En quelle langue ces jongleurs disaient-ils leurs lais ? En gallois ?

  1. C’est ce que paraissent indiquer ces vers du Chèvrefeuille :

    Pour les paroles remembrer,
    Tristan, qui bien savoit harper,
    En avoit fait un nouvel lai.

    Ainsi s’expliquent ces vers d’Éliduc : « D’un moult ancien lai breton — Le conte et toute la raison — Vous dirai… » Qu’est-ce que le conte d’un lai ? C’est le récit qu’illustre çà et là la note, la musique du lai. — Ainsi s’expliquent aussi des textes du Lécheor, de Chaitivel, etc., où il nous est dit qu’une aventure d’amour étant arrivée, pour en perpétuer la mémoire, on faisait à son propos un lai, une composition musicale, à laquelle on donnait pour titre le nom du héros de l’aventure. On fixait, par ce nom, le souvenir de l’aventure, — que la musique n’aurait pas suffi à garder.

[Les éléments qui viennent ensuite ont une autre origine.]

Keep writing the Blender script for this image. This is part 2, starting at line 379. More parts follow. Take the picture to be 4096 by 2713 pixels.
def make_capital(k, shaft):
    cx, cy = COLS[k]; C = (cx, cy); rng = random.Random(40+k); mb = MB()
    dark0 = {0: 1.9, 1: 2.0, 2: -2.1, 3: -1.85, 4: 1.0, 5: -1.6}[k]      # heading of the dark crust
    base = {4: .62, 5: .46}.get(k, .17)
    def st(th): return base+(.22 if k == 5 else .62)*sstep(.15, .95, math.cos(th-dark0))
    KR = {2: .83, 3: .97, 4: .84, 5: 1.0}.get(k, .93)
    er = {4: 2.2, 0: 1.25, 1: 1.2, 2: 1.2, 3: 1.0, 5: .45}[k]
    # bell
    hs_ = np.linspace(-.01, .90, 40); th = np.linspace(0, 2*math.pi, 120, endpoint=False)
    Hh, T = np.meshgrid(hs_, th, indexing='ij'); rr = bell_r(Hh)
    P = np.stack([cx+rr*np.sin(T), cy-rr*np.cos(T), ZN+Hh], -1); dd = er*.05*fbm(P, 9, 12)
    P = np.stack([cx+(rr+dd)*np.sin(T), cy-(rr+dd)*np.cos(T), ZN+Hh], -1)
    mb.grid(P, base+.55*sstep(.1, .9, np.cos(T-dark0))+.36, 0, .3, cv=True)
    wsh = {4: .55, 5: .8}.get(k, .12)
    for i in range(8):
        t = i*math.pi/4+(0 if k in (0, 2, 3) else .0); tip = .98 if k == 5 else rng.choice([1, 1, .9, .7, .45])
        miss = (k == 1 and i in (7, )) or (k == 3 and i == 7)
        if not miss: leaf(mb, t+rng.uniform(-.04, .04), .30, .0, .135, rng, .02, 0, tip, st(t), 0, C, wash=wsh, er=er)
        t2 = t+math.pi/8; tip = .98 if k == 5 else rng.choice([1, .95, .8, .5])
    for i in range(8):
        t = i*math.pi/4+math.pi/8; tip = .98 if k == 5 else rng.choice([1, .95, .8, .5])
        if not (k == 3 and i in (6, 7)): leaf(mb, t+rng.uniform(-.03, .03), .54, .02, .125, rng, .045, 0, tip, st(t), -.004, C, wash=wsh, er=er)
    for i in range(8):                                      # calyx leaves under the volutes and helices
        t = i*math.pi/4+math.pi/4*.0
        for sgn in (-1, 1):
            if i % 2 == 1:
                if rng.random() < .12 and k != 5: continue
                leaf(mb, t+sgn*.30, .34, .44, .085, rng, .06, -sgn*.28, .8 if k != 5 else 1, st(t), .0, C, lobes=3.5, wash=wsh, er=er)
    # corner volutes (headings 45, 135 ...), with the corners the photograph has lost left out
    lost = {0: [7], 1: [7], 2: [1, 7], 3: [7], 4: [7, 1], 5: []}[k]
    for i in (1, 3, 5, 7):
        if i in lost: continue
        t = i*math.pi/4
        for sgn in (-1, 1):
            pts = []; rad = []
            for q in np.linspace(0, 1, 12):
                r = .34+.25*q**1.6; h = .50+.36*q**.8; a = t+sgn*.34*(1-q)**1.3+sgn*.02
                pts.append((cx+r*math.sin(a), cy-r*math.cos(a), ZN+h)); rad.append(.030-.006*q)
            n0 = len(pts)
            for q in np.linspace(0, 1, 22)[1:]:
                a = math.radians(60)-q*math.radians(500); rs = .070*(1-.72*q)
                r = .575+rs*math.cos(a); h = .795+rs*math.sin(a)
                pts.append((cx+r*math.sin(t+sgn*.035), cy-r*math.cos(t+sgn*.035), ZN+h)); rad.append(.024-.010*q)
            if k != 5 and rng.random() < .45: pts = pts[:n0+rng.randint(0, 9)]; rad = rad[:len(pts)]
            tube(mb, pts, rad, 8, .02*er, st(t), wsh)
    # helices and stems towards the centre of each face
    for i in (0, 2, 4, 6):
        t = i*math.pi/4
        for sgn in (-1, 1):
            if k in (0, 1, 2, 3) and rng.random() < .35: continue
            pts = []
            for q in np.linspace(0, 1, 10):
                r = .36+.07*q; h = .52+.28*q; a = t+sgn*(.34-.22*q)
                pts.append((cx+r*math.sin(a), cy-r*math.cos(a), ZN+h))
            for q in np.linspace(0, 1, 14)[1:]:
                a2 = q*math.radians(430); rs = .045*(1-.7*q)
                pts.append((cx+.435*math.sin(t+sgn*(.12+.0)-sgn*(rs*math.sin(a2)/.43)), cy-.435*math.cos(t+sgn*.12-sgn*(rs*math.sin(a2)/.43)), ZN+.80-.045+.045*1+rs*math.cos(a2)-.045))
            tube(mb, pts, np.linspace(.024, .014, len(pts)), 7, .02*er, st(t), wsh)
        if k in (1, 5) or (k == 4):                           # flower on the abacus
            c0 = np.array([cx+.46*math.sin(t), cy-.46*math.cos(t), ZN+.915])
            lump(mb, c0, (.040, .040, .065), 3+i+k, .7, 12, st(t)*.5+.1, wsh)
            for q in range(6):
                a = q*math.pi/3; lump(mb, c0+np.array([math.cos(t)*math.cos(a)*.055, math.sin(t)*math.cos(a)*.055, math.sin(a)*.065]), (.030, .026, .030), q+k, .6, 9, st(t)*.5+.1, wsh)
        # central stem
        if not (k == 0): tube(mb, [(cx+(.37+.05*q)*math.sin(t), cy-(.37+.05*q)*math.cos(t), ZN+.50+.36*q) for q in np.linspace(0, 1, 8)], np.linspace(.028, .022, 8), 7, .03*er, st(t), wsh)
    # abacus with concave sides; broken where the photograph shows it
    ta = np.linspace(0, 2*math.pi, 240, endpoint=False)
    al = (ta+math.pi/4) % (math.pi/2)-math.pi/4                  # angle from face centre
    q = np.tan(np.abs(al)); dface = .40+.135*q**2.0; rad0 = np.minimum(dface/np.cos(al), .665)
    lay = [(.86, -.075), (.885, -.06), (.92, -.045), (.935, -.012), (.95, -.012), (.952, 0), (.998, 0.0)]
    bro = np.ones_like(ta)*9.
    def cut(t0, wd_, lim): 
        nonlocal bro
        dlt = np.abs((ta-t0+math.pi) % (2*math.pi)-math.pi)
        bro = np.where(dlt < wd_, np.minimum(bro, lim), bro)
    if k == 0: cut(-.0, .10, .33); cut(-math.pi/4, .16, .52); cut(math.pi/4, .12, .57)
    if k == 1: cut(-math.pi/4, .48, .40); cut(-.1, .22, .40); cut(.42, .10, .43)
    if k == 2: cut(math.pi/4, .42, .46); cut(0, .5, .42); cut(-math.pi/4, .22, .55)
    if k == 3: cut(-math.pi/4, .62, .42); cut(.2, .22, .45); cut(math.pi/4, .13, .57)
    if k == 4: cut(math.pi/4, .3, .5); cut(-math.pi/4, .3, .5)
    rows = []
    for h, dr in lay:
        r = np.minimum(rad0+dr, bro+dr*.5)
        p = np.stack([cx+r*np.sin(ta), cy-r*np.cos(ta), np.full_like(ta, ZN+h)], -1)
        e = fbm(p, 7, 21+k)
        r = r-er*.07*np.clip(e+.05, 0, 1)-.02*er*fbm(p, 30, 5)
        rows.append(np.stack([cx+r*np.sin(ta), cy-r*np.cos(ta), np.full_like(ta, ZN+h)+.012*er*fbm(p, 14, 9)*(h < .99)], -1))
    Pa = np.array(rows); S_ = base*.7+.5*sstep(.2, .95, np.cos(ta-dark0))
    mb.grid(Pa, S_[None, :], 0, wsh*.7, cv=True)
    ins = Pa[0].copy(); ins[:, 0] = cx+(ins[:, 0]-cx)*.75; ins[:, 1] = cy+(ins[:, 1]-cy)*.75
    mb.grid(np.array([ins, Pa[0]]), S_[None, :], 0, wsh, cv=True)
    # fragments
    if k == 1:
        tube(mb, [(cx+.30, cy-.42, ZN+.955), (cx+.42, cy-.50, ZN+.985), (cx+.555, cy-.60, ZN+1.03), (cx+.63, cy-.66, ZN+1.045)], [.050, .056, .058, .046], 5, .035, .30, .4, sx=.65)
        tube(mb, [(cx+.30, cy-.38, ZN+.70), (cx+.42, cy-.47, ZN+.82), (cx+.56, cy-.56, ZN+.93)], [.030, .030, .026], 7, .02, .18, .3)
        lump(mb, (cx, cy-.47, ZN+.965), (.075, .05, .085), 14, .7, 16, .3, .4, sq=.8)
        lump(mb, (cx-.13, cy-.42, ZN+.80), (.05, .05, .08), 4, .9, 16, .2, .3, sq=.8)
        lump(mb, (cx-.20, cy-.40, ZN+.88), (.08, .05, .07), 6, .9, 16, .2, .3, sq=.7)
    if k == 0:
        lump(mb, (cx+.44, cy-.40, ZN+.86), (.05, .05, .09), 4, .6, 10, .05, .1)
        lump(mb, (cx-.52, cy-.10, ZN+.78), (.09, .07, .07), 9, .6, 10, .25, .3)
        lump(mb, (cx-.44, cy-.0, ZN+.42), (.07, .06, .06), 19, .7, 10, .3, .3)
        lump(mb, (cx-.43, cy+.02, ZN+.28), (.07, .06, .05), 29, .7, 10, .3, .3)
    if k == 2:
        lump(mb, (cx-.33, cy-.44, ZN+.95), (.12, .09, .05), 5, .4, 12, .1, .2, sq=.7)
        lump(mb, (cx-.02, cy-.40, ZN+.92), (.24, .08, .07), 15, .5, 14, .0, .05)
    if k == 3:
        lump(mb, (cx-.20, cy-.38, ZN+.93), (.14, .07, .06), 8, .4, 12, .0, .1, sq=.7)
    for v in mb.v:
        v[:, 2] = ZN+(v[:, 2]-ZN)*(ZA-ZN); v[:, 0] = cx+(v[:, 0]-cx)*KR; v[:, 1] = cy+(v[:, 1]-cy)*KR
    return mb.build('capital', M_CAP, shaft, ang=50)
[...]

Ces vers :

    De cest conte qu’oï avez,
    Fu Gugemar li lais trouvez
    Qu’on dit en harpë et en rote…

    ne peuvent s’entendre qu’ainsi : « C’est à propos de ce conte qu’on trouva le lai de Gugemar. » — Ainsi s’expliquerait aussi la portée de musique qui, dans un manuscrit, accompagne le lai de Graëlent, qu’il serait pourtant impossible de chanter.